Launched in 2016 on the premises of Jami’s former charity shop in Golders Green Road, Head Room was part of a mission to change the conversation about mental health within the community.

The food and drink operation, headed by ex-Ottolenghi chef Or Golan, now provides all-day dining under Federation of Synagogues supervision and it has just received a drinks licence. The shop element has been retained, albeit on a much smaller scale, and there is private space for seminars and one-to-one discussions. A Jami staff member is usually on hand, although most customers would be unaware of this.

Before its transformation into Head Room, the charity shop turned an annual profit of £10,000. Jami chief executive Laurie Rackind said that in the first year of operation, “it’s several times more.

“It’s always difficult with a pilot — you make projections but to a certain extent it’s finger in the air stuff. Commercially we’re ahead of target, which is great.

“The aim was to make mental health cooler and more accessible. I think that through the café we’ve been able to do that. We don’t necessarily push the Jami brand within the café but it’s clear to most people that it’s a Jami initiative.”

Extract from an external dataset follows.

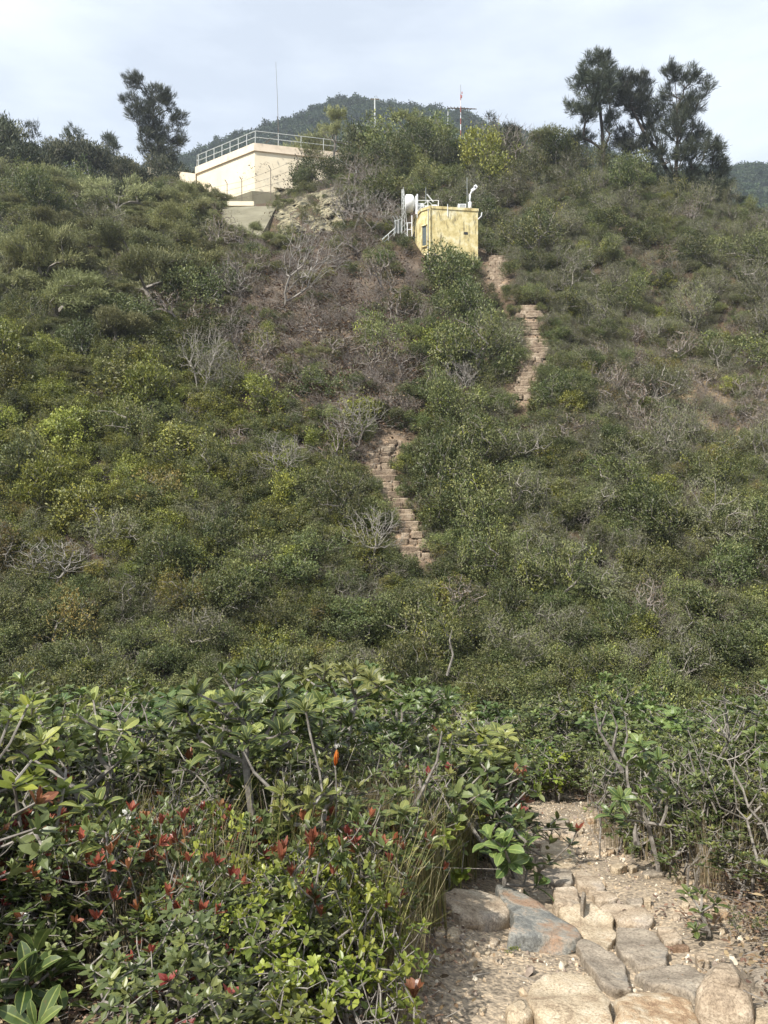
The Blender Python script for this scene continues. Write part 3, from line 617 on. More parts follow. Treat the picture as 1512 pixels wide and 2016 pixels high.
HILL = []   # things on the hillside: dict(kind, root, px, py)
NAMES = {'casu': 'feathery_tree', 'dark': 'shrub', 'mid': 'shrub', 'yel': 'shrub', 'heath': 'heath_bush', 'ochre': 'shrub', 'dry': 'dry_bush', 'feather': 'feathery_tree', 'bare': 'bare_tree', 'white': 'bare_tree'}
DESC = {'casu': 'dark feathery tree', 'dark': 'dark green dense shrub', 'mid': 'mid green leafy shrub', 'yel': 'yellow green broadleaf shrub', 'heath': 'grey green fine bush', 'ochre': 'ochre leaved shrub', 'dry': 'brown dry twiggy bush', 'feather': 'olive feathery small tree', 'bare': 'leafless grey twiggy tree', 'white': 'leafless pale branched tree'}
CATS = {'casu': 'tree', 'dark': 'shrub', 'mid': 'shrub', 'yel': 'shrub', 'heath': 'bush', 'ochre': 'shrub', 'dry': 'bush', 'feather': 'tree', 'bare': 'tree', 'white': 'tree'}
GRP = {'casu': 'dark feathery trees on the ridge', 'dark': 'shrubs on the hillside', 'mid': 'shrubs on the hillside', 'yel': 'shrubs on the hillside', 'heath': 'fine leaved bushes on the hillside', 'ochre': 'shrubs on the hillside', 'dry': 'dry bushes on the hillside', 'feather': 'feathery trees on the hillside', 'bare': 'leafless trees on the hillside', 'white': 'leafless trees on the hillside'}
def put(pr, name, loc, rz, s, label=None, cat=None, group=None, wn='branches', ln='foliage', tilt=(0, 0)):
    sv = s if hasattr(s, '__len__') else (s, s, s)
    if pr[1] is None or pr[0] is None:
        o = bpy.data.objects.new(name, pr[0] or pr[1]); C.objects.link(o); r = tag(o, label, cat, group)
    else:
        r = empty(name, loc, label, cat, group)
        for me, nm in ((pr[0], wn), (pr[1], ln)):
            o = bpy.data.objects.new(nm, me); C.objects.link(o); o.parent = r
    r.location = loc; r.rotation_euler = (tilt[0], tilt[1], rz); r.scale = sv
    return r
rng = np.random.RandomState(5)
def add_hill(kind, x, Yp, s, z=None, extra=None, var=None):
    z = float(Hgt(x, Yp)) if z is None else z
    pr = PR[kind][rng.randint(len(PR[kind])) if var is None else var]
    o = put(pr, NAMES[kind], (x, Yp, z - .05), rng.rand() * 6.28, (s * rng.uniform(.8, 1.2), s * rng.uniform(.8, 1.2), s * rng.uniform(.75, 1.3)), tilt=(R(rng.normal(0, 9)), R(rng.normal(0, 9))))
    HILL.append(dict(kind=kind, o=o, px=756 + F * x / Yp, py=1008 - F * (z + s) / Yp, extra=extra)); taken.append((x, Yp, s))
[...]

Mr Rackind went on: “The boutique side of it needs some work and we’re currently recruiting a head of social enterprise to help us open up further sites.

“The idea is to bring together all the commercial aspects — the cafés, the warehouse, donated goods — and maximising income, awareness of mental health in general and providing vocational opportunities for service users.”

Although he was coy about the sites in mind for the new branches, he said they were in “prime locations. Most of the Jewish population is in six postcodes. We will go where the footfall is.”

Jami operates on a budget of £2 million-plus and Mr Rackind stressed: “We always make sure we cut our cloth accordingly because we are 100 per cent voluntary funded, so any development of service has to be sustainable.”

For example, when it came to development costs for further cafés, the charity would endeavour to secure funding from a trust or individual donor, with the Golders Green premises used as a selling point.

This weekend will see the community’s mental health Shabbat marked with sermons, speakers and discussions in synagogues throughout the country — and linked events before and after.

Mr Rackind is encouraged that UK Jewry is talking openly about mental health.

“It now has to know how to respond to any kind of mental health situation, as they would to a cut finger or a heart attack.”